[Written exercise] Copy out the lines that have "pixels" in them.

[Dataset content]

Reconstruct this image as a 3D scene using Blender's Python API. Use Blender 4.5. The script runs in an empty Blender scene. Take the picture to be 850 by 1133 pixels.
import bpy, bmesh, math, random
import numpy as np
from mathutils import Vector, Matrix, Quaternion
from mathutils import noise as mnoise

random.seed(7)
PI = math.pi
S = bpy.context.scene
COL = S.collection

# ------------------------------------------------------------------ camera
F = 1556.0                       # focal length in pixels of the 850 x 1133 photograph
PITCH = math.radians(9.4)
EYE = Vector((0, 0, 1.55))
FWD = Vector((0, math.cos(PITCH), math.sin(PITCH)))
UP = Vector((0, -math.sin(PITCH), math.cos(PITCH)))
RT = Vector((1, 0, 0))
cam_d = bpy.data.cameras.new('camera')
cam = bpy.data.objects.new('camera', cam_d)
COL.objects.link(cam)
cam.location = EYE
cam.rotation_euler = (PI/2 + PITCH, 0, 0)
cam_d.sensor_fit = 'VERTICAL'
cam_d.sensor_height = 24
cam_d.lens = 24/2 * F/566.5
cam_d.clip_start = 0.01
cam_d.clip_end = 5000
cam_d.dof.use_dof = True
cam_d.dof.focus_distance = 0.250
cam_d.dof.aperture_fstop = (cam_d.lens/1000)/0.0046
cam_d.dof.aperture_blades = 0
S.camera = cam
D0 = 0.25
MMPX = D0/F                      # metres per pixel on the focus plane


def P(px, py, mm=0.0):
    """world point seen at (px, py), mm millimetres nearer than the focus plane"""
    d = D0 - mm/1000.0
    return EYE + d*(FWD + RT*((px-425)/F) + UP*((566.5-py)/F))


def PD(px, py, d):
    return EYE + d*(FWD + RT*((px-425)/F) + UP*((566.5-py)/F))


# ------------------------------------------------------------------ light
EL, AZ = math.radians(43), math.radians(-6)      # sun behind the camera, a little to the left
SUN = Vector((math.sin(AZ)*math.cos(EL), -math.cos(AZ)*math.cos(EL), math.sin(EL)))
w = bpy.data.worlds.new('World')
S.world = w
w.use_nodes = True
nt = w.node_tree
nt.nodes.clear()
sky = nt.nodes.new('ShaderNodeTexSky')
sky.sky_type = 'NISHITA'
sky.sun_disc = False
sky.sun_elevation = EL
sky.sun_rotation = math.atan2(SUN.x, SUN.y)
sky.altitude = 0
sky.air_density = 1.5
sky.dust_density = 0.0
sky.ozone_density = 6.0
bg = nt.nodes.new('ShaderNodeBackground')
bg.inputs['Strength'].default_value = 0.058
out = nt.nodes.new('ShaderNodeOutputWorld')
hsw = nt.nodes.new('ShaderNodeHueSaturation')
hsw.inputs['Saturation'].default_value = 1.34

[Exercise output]
Reconstruct this image as a 3D scene using Blender's Python API. Use Blender 4.5. The script runs in an empty Blender scene. Take the picture to be 850 by 1133 pixels.
F = 1556.0                       # focal length in pixels of the 850 x 1133 photograph